--- YOUR TASK ---
Write out again, word for word, the lines below from the line that holds "Model this scene" through the line that holds "rnd = random.Random(7)", omitting pictures.

--- RECORDED INFORMATION ---
-----

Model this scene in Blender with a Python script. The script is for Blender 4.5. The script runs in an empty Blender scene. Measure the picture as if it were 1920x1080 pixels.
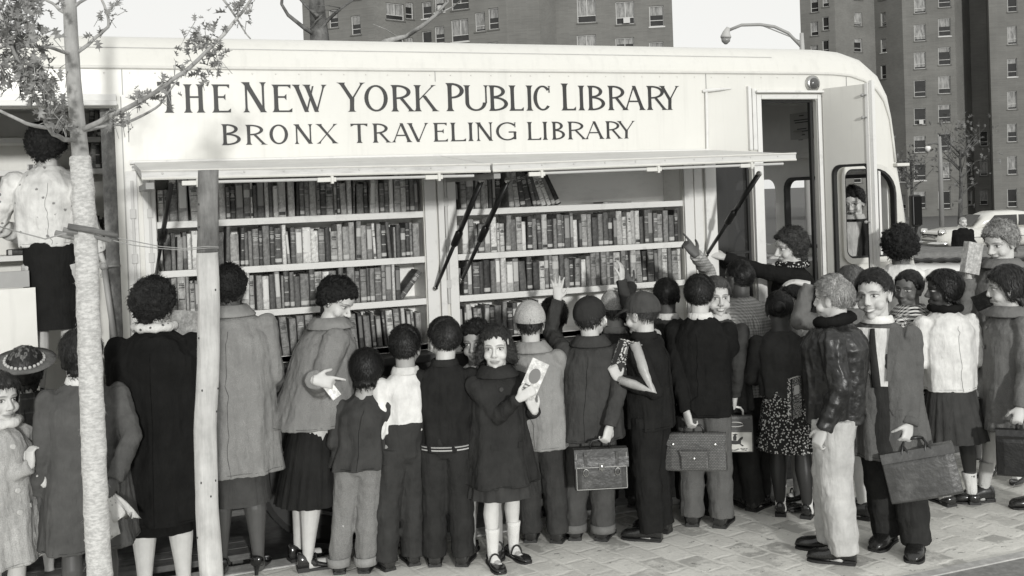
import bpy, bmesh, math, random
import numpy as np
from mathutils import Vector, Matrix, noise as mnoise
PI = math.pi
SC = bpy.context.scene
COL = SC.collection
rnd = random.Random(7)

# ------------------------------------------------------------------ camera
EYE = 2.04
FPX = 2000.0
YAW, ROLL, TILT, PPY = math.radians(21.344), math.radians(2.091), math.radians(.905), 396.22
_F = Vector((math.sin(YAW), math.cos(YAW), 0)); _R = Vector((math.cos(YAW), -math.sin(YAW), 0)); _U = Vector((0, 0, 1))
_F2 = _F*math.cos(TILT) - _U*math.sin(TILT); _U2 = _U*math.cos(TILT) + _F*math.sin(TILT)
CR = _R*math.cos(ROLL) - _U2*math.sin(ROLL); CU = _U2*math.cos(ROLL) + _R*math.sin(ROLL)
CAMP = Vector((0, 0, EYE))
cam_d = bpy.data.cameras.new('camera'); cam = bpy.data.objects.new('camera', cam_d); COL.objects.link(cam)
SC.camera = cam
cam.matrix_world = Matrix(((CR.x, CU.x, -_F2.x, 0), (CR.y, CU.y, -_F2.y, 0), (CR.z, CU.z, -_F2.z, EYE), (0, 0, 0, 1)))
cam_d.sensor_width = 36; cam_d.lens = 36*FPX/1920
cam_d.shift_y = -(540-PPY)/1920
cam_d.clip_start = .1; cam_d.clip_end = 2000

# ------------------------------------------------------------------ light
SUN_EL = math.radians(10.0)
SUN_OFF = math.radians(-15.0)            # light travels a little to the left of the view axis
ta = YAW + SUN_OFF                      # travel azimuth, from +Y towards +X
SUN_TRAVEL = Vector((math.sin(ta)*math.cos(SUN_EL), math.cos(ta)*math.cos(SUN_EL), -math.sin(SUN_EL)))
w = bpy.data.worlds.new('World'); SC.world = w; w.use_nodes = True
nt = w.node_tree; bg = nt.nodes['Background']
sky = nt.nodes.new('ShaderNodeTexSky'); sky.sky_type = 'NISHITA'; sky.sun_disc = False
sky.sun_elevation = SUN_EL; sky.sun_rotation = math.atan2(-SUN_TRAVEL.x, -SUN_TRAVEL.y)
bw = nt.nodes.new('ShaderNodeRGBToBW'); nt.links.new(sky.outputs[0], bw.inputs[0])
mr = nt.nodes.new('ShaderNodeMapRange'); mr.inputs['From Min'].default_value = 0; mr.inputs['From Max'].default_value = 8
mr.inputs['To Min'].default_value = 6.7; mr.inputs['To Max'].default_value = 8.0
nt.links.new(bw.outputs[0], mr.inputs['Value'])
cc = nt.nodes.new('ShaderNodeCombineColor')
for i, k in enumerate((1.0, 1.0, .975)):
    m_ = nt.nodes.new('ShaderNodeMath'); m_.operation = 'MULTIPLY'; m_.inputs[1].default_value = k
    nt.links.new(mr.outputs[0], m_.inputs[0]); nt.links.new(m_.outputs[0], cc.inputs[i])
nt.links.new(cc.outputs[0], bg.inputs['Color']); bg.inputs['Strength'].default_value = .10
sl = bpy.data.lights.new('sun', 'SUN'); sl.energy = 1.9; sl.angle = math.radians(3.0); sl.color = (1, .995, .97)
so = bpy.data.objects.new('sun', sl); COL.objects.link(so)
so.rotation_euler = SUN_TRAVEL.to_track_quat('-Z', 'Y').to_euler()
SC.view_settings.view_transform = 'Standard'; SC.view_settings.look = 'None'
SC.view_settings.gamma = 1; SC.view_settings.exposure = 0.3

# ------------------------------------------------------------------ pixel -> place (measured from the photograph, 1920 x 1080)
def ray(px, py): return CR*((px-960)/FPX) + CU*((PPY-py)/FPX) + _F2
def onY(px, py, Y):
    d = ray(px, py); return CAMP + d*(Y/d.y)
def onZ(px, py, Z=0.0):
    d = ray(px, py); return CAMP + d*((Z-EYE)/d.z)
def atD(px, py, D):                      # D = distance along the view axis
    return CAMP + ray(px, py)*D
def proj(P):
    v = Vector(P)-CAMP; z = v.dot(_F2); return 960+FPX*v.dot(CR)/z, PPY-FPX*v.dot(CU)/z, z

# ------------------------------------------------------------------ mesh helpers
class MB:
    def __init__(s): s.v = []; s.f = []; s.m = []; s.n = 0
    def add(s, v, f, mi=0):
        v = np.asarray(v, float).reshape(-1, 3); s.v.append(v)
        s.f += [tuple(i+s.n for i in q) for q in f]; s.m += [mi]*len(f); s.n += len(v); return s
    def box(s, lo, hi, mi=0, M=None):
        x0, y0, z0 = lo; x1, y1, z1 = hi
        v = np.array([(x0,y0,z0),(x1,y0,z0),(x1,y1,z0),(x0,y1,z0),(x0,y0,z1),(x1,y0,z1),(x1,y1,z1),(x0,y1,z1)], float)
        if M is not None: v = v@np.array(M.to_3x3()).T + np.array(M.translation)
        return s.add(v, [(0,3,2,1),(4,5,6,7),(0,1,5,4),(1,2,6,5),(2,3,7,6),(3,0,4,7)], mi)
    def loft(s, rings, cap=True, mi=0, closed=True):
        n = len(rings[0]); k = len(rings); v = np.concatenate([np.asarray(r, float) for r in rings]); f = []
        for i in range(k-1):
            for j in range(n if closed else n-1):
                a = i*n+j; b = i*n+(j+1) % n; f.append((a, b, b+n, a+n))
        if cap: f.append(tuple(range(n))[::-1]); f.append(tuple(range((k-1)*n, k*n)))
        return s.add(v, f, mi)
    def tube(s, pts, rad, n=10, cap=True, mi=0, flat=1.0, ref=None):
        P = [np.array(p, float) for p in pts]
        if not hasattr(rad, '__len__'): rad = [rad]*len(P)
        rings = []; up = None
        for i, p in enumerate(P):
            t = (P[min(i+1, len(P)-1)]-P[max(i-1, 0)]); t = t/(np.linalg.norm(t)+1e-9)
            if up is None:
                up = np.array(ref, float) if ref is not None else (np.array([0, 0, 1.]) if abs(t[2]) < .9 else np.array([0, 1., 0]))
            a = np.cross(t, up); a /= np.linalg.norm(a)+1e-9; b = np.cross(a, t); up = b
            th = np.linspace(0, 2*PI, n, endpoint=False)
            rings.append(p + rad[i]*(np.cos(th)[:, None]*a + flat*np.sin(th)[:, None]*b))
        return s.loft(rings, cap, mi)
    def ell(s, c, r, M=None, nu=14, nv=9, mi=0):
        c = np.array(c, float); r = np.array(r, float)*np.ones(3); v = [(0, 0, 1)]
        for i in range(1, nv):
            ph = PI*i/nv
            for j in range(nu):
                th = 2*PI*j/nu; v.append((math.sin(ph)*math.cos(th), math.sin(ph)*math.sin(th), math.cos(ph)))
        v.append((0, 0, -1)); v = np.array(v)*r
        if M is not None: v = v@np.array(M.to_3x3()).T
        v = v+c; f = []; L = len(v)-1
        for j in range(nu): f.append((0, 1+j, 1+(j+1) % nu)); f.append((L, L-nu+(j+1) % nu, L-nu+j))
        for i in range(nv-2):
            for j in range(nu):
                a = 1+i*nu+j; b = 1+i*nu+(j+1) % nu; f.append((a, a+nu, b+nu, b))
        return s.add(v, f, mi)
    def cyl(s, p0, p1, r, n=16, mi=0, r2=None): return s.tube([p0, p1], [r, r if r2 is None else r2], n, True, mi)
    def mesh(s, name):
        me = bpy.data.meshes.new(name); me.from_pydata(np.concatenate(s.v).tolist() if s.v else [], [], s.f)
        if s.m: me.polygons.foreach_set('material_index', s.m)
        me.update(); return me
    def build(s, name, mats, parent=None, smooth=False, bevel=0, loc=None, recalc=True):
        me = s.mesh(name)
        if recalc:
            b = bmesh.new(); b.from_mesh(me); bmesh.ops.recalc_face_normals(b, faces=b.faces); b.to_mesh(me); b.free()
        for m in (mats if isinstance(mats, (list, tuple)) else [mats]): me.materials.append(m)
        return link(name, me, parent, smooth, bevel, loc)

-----

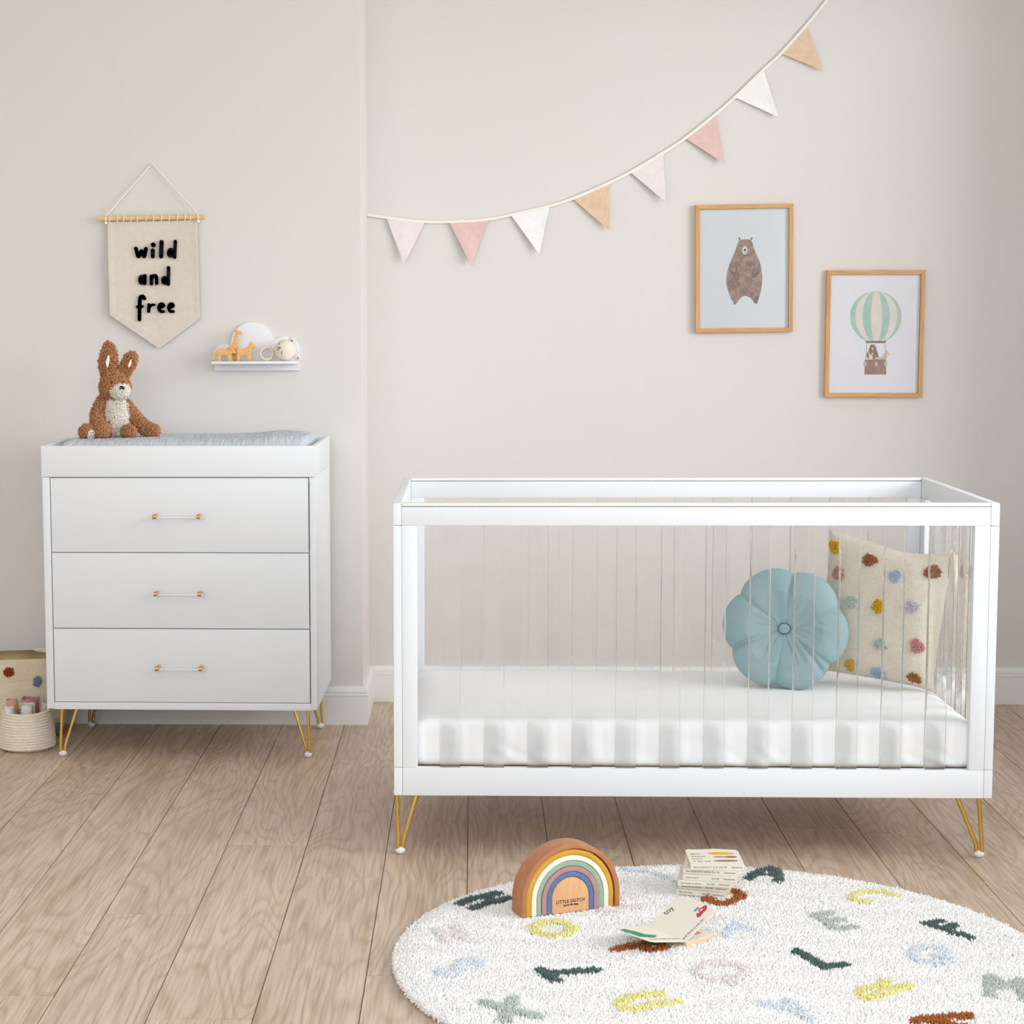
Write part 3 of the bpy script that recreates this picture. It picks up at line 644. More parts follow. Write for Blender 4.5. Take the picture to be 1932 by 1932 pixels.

-----

--- FINAL RESULT ---
Model this scene in Blender with a Python script. The script is for Blender 4.5. The script runs in an empty Blender scene. Measure the picture as if it were 1920x1080 pixels.
import bpy, bmesh, math, random
import numpy as np
from mathutils import Vector, Matrix, noise as mnoise
PI = math.pi
SC = bpy.context.scene
COL = SC.collection
rnd = random.Random(7)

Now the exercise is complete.